* begin AVAILABLE DATA *
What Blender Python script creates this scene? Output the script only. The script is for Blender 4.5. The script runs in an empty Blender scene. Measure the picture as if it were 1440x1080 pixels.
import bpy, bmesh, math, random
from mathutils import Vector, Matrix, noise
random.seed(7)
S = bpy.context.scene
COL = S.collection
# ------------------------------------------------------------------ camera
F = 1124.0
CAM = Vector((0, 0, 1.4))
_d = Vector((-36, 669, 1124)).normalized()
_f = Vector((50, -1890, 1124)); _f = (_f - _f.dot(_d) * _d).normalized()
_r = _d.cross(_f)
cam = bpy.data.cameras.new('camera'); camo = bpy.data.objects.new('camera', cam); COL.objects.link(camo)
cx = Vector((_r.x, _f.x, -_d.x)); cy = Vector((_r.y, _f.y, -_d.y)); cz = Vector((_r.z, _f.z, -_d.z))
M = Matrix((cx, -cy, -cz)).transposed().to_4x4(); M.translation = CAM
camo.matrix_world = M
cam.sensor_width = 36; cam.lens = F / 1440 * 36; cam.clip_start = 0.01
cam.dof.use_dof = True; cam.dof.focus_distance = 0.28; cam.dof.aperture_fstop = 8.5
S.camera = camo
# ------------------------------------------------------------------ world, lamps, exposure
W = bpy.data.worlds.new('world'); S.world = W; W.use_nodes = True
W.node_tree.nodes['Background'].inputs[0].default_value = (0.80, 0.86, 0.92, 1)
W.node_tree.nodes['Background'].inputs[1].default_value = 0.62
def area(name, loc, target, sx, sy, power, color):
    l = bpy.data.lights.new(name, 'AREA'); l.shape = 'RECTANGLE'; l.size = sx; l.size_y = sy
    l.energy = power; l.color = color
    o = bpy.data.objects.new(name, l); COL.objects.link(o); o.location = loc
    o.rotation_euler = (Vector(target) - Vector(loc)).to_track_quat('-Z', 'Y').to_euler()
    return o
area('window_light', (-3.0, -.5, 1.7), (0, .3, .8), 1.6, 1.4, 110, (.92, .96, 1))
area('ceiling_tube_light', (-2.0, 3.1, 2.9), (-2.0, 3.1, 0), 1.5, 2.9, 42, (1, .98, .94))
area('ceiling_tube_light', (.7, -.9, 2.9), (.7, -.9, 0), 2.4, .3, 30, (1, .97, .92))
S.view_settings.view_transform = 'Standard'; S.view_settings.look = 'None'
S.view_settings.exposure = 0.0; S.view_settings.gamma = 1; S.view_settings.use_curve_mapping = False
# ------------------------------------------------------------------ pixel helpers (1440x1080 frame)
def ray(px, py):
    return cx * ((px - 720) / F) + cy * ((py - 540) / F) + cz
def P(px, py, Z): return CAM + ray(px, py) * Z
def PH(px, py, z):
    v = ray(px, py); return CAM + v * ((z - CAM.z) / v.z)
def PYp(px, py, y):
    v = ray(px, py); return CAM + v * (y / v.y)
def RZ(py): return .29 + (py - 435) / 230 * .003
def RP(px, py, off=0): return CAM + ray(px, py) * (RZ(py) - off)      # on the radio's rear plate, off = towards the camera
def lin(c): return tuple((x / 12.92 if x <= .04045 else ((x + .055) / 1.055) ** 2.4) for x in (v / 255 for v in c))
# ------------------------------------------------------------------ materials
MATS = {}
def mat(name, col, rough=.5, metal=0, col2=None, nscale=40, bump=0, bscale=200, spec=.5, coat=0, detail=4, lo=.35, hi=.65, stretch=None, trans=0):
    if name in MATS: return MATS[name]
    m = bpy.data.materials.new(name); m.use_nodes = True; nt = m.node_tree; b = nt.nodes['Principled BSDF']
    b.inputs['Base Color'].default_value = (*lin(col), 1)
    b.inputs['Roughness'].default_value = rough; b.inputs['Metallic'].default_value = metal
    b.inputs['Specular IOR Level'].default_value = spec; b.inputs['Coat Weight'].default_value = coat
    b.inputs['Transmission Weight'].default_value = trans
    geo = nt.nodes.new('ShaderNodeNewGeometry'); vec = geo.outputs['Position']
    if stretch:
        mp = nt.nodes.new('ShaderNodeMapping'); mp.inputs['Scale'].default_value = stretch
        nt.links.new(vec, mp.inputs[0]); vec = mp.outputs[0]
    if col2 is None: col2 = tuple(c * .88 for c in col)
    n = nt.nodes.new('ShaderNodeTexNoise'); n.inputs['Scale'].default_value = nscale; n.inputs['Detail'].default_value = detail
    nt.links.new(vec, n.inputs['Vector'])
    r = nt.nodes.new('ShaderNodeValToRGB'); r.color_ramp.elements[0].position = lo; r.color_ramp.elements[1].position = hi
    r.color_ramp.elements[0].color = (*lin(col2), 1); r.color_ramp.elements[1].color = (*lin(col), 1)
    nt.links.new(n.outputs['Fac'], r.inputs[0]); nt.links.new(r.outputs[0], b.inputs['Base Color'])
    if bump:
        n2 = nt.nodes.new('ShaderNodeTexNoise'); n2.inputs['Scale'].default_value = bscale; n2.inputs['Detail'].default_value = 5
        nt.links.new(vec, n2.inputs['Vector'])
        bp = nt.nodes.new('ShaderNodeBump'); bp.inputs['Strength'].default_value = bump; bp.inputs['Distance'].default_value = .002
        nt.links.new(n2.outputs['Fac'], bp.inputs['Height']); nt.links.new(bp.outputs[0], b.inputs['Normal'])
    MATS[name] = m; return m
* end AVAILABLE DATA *
◆ YOUR TASK ◆
Give back the data above exactly as it appears.

◆ EXERCISE OUTPUT ◆
What Blender Python script creates this scene? Output the script only. The script is for Blender 4.5. The script runs in an empty Blender scene. Measure the picture as if it were 1440x1080 pixels.
import bpy, bmesh, math, random
from mathutils import Vector, Matrix, noise
random.seed(7)
S = bpy.context.scene
COL = S.collection
# ------------------------------------------------------------------ camera
F = 1124.0
CAM = Vector((0, 0, 1.4))
_d = Vector((-36, 669, 1124)).normalized()
_f = Vector((50, -1890, 1124)); _f = (_f - _f.dot(_d) * _d).normalized()
_r = _d.cross(_f)
cam = bpy.data.cameras.new('camera'); camo = bpy.data.objects.new('camera', cam); COL.objects.link(camo)
cx = Vector((_r.x, _f.x, -_d.x)); cy = Vector((_r.y, _f.y, -_d.y)); cz = Vector((_r.z, _f.z, -_d.z))
M = Matrix((cx, -cy, -cz)).transposed().to_4x4(); M.translation = CAM
camo.matrix_world = M
cam.sensor_width = 36; cam.lens = F / 1440 * 36; cam.clip_start = 0.01
cam.dof.use_dof = True; cam.dof.focus_distance = 0.28; cam.dof.aperture_fstop = 8.5
S.camera = camo
# ------------------------------------------------------------------ world, lamps, exposure
W = bpy.data.worlds.new('world'); S.world = W; W.use_nodes = True
W.node_tree.nodes['Background'].inputs[0].default_value = (0.80, 0.86, 0.92, 1)
W.node_tree.nodes['Background'].inputs[1].default_value = 0.62
def area(name, loc, target, sx, sy, power, color):
    l = bpy.data.lights.new(name, 'AREA'); l.shape = 'RECTANGLE'; l.size = sx; l.size_y = sy
    l.energy = power; l.color = color
    o = bpy.data.objects.new(name, l); COL.objects.link(o); o.location = loc
    o.rotation_euler = (Vector(target) - Vector(loc)).to_track_quat('-Z', 'Y').to_euler()
    return o
area('window_light', (-3.0, -.5, 1.7), (0, .3, .8), 1.6, 1.4, 110, (.92, .96, 1))
area('ceiling_tube_light', (-2.0, 3.1, 2.9), (-2.0, 3.1, 0), 1.5, 2.9, 42, (1, .98, .94))
area('ceiling_tube_light', (.7, -.9, 2.9), (.7, -.9, 0), 2.4, .3, 30, (1, .97, .92))
S.view_settings.view_transform = 'Standard'; S.view_settings.look = 'None'
S.view_settings.exposure = 0.0; S.view_settings.gamma = 1; S.view_settings.use_curve_mapping = False
# ------------------------------------------------------------------ pixel helpers (1440x1080 frame)
def ray(px, py):
    return cx * ((px - 720) / F) + cy * ((py - 540) / F) + cz
def P(px, py, Z): return CAM + ray(px, py) * Z
def PH(px, py, z):
    v = ray(px, py); return CAM + v * ((z - CAM.z) / v.z)
def PYp(px, py, y):
    v = ray(px, py); return CAM + v * (y / v.y)
def RZ(py): return .29 + (py - 435) / 230 * .003
def RP(px, py, off=0): return CAM + ray(px, py) * (RZ(py) - off)      # on the radio's rear plate, off = towards the camera
def lin(c): return tuple((x / 12.92 if x <= .04045 else ((x + .055) / 1.055) ** 2.4) for x in (v / 255 for v in c))
# ------------------------------------------------------------------ materials
MATS = {}
def mat(name, col, rough=.5, metal=0, col2=None, nscale=40, bump=0, bscale=200, spec=.5, coat=0, detail=4, lo=.35, hi=.65, stretch=None, trans=0):
    if name in MATS: return MATS[name]
    m = bpy.data.materials.new(name); m.use_nodes = True; nt = m.node_tree; b = nt.nodes['Principled BSDF']
    b.inputs['Base Color'].default_value = (*lin(col), 1)
    b.inputs['Roughness'].default_value = rough; b.inputs['Metallic'].default_value = metal
    b.inputs['Specular IOR Level'].default_value = spec; b.inputs['Coat Weight'].default_value = coat
    b.inputs['Transmission Weight'].default_value = trans
    geo = nt.nodes.new('ShaderNodeNewGeometry'); vec = geo.outputs['Position']
    if stretch:
        mp = nt.nodes.new('ShaderNodeMapping'); mp.inputs['Scale'].default_value = stretch
        nt.links.new(vec, mp.inputs[0]); vec = mp.outputs[0]
    if col2 is None: col2 = tuple(c * .88 for c in col)
    n = nt.nodes.new('ShaderNodeTexNoise'); n.inputs['Scale'].default_value = nscale; n.inputs['Detail'].default_value = detail
    nt.links.new(vec, n.inputs['Vector'])
    r = nt.nodes.new('ShaderNodeValToRGB'); r.color_ramp.elements[0].position = lo; r.color_ramp.elements[1].position = hi
    r.color_ramp.elements[0].color = (*lin(col2), 1); r.color_ramp.elements[1].color = (*lin(col), 1)
    nt.links.new(n.outputs['Fac'], r.inputs[0]); nt.links.new(r.outputs[0], b.inputs['Base Color'])
    if bump:
        n2 = nt.nodes.new('ShaderNodeTexNoise'); n2.inputs['Scale'].default_value = bscale; n2.inputs['Detail'].default_value = 5
        nt.links.new(vec, n2.inputs['Vector'])
        bp = nt.nodes.new('ShaderNodeBump'); bp.inputs['Strength'].default_value = bump; bp.inputs['Distance'].default_value = .002
        nt.links.new(n2.outputs['Fac'], bp.inputs['Height']); nt.links.new(bp.outputs[0], b.inputs['Normal'])
    MATS[name] = m; return m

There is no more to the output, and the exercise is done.